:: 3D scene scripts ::
§ §

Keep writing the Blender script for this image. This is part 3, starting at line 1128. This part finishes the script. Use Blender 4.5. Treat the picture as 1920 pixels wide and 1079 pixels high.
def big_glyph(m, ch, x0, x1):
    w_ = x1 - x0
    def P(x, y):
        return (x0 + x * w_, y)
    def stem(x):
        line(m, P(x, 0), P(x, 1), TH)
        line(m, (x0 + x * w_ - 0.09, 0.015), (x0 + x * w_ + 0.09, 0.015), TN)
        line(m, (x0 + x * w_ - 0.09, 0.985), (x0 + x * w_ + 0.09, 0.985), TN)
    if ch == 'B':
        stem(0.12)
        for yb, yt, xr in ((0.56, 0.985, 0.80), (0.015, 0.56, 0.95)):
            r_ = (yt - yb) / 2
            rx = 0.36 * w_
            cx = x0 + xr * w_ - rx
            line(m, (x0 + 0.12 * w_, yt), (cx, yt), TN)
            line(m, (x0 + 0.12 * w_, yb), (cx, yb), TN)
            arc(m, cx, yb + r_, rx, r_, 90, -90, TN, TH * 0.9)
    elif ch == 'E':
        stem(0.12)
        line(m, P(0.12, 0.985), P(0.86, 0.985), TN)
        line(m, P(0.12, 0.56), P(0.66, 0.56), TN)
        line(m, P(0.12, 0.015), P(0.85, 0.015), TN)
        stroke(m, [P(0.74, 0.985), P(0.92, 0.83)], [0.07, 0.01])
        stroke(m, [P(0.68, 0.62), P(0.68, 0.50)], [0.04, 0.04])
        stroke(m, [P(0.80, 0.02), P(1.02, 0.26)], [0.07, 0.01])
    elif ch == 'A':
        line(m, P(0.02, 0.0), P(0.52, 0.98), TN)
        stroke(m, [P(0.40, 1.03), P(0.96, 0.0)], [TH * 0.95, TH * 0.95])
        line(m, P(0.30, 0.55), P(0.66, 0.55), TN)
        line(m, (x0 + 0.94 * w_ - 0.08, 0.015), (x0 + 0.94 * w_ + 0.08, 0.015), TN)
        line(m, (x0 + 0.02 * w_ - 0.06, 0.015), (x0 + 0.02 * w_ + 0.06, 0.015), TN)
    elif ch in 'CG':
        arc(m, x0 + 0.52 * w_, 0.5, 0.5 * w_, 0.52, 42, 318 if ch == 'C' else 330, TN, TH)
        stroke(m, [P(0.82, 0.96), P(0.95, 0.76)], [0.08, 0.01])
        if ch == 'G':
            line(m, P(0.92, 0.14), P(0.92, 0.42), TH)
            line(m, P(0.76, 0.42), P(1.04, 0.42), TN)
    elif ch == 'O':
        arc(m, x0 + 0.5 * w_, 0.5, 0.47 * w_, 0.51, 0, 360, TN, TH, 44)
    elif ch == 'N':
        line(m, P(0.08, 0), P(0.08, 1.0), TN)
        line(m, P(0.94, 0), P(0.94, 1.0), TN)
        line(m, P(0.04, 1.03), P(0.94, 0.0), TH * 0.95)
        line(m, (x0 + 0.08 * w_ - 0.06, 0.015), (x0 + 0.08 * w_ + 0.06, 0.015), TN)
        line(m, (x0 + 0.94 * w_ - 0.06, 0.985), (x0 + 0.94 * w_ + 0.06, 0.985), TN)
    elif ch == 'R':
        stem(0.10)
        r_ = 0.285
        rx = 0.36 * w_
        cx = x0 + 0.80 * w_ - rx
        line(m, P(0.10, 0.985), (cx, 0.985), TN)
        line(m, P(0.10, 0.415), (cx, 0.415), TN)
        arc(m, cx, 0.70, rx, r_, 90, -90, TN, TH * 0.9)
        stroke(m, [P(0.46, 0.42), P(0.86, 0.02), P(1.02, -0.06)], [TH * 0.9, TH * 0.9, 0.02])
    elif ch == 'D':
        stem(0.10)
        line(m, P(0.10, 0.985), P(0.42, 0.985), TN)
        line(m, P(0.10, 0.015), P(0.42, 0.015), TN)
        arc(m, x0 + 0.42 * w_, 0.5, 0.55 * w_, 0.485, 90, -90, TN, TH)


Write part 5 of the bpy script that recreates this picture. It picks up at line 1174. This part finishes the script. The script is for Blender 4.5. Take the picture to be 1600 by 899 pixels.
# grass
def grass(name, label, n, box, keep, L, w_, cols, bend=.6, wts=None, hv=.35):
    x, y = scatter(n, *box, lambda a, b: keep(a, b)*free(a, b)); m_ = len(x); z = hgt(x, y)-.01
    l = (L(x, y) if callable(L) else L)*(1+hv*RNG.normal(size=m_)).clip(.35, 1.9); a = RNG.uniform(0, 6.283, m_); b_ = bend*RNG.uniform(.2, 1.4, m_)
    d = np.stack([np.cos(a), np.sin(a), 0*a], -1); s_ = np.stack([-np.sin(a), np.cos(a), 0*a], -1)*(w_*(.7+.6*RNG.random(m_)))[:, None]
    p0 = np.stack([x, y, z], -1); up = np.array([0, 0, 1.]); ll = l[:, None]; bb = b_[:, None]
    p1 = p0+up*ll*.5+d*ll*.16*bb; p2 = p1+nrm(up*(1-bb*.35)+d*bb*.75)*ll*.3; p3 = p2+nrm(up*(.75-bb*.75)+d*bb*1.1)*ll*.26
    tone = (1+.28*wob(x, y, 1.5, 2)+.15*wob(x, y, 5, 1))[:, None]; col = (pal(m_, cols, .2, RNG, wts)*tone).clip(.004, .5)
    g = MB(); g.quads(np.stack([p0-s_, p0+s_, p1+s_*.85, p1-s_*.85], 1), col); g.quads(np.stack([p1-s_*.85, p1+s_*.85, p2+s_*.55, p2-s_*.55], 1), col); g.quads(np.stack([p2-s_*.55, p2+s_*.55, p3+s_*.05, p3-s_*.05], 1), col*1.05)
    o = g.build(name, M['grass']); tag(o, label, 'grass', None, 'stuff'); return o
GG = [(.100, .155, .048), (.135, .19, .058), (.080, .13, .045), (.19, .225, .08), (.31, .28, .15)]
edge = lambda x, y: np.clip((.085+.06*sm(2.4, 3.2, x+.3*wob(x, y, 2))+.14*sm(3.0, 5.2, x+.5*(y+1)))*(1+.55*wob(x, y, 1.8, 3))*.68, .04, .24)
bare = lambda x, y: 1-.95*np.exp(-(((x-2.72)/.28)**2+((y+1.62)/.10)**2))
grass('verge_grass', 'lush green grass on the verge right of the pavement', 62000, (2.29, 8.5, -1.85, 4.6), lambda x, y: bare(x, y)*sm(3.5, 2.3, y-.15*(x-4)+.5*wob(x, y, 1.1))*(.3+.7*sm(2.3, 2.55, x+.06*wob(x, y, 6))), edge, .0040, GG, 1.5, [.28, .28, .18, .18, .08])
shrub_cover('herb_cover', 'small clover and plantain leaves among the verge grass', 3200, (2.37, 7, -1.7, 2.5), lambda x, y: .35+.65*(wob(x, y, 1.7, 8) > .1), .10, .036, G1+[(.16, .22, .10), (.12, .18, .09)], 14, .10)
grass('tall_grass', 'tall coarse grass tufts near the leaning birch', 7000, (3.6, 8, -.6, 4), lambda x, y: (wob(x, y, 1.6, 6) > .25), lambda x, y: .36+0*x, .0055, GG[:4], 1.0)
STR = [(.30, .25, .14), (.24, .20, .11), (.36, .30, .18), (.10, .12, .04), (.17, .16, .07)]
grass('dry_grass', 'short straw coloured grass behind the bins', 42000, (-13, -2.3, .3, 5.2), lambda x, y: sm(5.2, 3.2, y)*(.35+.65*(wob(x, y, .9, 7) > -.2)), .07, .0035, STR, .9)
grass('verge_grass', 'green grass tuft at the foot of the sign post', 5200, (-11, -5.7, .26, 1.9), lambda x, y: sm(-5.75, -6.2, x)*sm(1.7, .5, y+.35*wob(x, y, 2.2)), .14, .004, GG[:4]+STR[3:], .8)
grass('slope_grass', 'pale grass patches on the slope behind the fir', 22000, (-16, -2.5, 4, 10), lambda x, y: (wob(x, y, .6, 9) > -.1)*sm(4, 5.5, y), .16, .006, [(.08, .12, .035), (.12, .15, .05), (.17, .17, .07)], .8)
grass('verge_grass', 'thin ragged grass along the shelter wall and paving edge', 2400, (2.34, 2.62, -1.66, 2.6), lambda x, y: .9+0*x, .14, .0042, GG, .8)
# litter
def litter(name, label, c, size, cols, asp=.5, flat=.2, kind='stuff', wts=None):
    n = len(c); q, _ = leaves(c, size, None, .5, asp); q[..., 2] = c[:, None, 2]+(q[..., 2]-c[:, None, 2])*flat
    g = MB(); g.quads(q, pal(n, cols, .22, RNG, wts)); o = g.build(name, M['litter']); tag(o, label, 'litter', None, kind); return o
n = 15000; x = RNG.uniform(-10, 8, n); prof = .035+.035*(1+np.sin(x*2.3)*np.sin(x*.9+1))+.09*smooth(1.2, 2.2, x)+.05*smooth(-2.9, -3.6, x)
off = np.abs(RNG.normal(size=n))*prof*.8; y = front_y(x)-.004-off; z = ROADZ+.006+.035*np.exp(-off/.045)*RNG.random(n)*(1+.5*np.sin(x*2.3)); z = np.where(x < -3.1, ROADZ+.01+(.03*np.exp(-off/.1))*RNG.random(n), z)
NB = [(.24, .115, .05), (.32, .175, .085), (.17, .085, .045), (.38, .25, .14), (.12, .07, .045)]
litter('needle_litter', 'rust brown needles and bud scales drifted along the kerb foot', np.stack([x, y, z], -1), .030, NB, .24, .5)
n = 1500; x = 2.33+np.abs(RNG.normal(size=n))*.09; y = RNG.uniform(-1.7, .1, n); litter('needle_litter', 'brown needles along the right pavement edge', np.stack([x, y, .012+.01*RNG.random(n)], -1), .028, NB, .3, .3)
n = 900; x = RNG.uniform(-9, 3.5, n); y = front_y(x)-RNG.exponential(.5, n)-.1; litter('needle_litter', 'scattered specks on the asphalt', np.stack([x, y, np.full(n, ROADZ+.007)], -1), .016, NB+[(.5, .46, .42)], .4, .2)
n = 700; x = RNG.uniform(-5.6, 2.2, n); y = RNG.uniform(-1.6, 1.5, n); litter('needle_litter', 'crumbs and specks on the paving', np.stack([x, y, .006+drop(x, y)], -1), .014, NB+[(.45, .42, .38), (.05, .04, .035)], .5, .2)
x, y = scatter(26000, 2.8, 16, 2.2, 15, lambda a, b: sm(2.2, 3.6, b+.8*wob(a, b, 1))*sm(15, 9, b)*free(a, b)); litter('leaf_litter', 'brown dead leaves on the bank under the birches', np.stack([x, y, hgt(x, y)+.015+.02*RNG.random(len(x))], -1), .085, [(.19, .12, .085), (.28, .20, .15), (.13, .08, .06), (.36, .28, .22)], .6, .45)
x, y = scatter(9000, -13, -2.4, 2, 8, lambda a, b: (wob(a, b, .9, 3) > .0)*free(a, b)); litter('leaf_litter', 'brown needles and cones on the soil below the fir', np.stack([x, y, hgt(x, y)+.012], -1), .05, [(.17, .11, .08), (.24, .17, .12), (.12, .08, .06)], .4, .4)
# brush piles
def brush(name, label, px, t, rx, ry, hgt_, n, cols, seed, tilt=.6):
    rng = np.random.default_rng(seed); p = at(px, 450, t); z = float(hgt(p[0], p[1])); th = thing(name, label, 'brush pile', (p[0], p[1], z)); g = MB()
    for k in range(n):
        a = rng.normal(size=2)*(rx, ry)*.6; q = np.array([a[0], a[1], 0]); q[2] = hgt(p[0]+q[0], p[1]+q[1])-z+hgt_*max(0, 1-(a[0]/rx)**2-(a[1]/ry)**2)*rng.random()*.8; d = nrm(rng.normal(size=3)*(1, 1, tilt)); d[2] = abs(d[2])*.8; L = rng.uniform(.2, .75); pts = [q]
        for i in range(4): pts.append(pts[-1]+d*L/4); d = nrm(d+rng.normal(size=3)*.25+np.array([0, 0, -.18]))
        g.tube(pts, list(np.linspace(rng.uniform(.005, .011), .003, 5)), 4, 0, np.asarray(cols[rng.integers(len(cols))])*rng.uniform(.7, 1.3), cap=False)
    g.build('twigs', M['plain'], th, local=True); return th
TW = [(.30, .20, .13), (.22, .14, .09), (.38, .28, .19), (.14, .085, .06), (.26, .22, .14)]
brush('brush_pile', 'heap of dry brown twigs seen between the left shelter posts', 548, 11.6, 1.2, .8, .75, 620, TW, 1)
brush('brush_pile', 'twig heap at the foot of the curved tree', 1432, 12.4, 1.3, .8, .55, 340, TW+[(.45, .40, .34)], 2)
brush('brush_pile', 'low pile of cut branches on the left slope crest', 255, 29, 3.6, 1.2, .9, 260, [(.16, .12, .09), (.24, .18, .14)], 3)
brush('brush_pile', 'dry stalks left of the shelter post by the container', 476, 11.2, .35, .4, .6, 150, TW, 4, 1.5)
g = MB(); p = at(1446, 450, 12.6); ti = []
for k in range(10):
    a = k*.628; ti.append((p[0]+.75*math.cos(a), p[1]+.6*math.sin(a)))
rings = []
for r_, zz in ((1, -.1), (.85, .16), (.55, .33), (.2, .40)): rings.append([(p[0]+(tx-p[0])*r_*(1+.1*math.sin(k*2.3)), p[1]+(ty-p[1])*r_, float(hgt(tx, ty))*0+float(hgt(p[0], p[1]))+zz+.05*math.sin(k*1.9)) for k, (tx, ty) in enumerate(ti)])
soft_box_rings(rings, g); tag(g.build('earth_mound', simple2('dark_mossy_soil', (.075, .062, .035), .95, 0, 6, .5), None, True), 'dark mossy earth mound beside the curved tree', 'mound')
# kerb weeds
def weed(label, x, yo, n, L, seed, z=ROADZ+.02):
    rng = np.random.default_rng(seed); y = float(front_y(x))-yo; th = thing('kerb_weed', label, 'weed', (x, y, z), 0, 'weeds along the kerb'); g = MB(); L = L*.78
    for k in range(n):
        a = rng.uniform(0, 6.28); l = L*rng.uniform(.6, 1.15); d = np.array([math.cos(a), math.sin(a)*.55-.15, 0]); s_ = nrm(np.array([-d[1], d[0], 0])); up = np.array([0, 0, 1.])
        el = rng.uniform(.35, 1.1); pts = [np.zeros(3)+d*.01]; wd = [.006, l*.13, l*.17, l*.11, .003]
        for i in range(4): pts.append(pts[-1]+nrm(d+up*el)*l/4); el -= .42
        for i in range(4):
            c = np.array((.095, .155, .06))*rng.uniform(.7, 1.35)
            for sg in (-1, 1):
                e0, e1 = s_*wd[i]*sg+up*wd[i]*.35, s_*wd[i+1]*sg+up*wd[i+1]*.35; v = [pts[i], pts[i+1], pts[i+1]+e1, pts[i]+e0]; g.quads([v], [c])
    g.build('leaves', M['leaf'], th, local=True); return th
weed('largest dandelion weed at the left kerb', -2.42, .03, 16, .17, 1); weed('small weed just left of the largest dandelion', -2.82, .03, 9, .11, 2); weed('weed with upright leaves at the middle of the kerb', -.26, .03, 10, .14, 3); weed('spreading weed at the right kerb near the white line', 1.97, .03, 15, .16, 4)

§ §

Find the lines that include the string "picture", then copy each of them.

:: Written answer ::
Keep writing the Blender script for this image. This is part 3, starting at line 1128. This part finishes the script. Use Blender 4.5. Treat the picture as 1920 pixels wide and 1079 pixels high.
Write part 5 of the bpy script that recreates this picture. It picks up at line 1174. This part finishes the script. The script is for Blender 4.5. Take the picture to be 1600 by 899 pixels.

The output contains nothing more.